First, in the general inner product sense. Note: for any vector x we have ||x||^2 = x.x where “.” is the dot product. We will also make use of the following properties of dot products:
a.b = b.a
a . (b + c) = a.b + a.c
And for the proof:
||u + v||^2 + ||u – v||^2 = (u + v).(u+v) + (u – v).(u-v)
= u.(u+v) + v.(u + v) + u.(u – v) – v.(u – v)

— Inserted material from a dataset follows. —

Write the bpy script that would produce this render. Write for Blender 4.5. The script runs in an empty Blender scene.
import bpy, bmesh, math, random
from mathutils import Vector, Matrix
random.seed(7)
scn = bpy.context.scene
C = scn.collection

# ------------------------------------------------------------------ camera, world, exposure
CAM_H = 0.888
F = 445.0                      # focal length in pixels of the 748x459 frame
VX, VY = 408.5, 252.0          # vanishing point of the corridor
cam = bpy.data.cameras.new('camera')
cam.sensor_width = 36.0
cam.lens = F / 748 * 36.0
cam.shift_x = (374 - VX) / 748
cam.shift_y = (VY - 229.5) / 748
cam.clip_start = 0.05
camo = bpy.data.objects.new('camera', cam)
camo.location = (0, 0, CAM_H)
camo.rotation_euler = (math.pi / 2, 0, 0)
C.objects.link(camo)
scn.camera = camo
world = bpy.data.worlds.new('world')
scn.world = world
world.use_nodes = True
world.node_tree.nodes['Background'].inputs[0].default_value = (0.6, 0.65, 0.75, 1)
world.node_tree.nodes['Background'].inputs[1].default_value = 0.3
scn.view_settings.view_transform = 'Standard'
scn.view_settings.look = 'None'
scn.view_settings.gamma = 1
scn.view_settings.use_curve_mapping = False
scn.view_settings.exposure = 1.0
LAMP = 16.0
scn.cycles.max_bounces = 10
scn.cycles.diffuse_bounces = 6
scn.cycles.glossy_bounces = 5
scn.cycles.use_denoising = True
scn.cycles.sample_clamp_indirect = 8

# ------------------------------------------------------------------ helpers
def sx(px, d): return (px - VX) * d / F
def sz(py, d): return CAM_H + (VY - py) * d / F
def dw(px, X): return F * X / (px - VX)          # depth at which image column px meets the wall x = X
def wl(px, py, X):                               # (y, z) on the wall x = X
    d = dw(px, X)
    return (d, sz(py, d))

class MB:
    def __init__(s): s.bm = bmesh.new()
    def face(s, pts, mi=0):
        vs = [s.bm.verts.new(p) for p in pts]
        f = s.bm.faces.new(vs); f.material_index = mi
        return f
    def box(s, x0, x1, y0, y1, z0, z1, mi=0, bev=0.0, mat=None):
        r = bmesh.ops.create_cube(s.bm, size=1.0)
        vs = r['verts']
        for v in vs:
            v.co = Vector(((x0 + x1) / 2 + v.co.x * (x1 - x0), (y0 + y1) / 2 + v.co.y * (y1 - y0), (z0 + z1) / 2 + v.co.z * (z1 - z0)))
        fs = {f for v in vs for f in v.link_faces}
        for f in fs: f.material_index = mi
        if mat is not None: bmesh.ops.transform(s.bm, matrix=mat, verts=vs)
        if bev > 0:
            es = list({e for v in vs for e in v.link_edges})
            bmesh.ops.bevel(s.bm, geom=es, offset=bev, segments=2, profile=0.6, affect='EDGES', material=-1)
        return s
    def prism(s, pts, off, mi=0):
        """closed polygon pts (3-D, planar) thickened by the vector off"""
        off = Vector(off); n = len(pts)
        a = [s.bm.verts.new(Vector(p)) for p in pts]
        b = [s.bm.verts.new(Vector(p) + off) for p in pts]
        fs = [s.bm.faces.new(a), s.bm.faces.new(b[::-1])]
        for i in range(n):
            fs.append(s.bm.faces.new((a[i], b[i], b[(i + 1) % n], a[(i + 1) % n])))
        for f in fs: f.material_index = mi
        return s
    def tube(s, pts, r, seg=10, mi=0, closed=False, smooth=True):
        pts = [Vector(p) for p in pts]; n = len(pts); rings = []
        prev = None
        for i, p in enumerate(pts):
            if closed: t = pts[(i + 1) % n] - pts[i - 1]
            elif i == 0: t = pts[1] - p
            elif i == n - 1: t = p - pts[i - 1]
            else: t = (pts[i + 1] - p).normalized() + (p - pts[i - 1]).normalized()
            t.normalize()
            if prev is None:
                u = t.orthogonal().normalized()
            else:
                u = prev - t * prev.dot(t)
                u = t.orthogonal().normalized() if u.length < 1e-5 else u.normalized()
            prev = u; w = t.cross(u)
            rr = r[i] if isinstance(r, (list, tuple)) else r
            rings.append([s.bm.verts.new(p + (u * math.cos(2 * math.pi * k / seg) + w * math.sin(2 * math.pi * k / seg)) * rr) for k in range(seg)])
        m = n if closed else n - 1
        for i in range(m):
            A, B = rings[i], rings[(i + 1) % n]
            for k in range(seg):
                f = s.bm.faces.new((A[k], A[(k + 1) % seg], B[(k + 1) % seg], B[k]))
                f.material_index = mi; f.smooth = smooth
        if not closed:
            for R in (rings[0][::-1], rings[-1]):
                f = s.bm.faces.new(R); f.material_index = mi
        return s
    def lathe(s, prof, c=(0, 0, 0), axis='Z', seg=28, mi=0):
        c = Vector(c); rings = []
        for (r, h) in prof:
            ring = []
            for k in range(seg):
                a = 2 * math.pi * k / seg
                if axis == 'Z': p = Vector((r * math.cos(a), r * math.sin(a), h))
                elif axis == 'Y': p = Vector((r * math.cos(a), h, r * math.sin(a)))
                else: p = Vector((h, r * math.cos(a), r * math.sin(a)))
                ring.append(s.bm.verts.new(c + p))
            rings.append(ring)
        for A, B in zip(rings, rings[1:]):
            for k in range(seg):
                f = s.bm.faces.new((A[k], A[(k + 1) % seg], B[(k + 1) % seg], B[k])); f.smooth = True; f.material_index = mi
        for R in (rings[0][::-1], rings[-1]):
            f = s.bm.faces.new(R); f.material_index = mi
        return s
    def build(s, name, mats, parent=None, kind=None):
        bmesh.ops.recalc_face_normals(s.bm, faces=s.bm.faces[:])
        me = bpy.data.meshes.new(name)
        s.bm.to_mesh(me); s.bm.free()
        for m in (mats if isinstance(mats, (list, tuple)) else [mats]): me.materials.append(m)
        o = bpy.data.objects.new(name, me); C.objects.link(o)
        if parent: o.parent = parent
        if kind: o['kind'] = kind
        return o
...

= u.u + u.v + v.u + v.v + u.u – u.v -v.u + v.v
= 2u.u + 2v.v
= 2(u.u + v.v)
= 2(||u||^2 + ||v||^2)
This concludes the proof.
In particular if you are working in vectors in R^3 then let
u = (u1,u2,u3), v = (v1,v2,v3)
Then:
||u + v||^2 + || u – v ||^2 = ||(u1+v1, u2+v2,u3+v3)||^2 + ||(u1-v1, u2 – v2, u3-v3)||^2
= (u1 + v1)^2 + (u2 + v2)^2 + (u3+v3)^2 + (u1 – v1)^2
+ (u2 – v2)^2 + (u3 – v3)^2
After expanding:
= 2(u1)^2 + 2(u2)^2 + 2(u3)^2 + 2(v1)^2 + 2(v2)^2 + 2(v3)^2
= 2||u||^2 + 2||v||^2
= 2(||u||^2 + ||v||^2)
Geometrically this is the “parallelogram law”
It says that if we square the lengths of the two diagonals of a parallogram and add them together, then we should get the same number as we would by squaring the lengths of the four sides and adding them.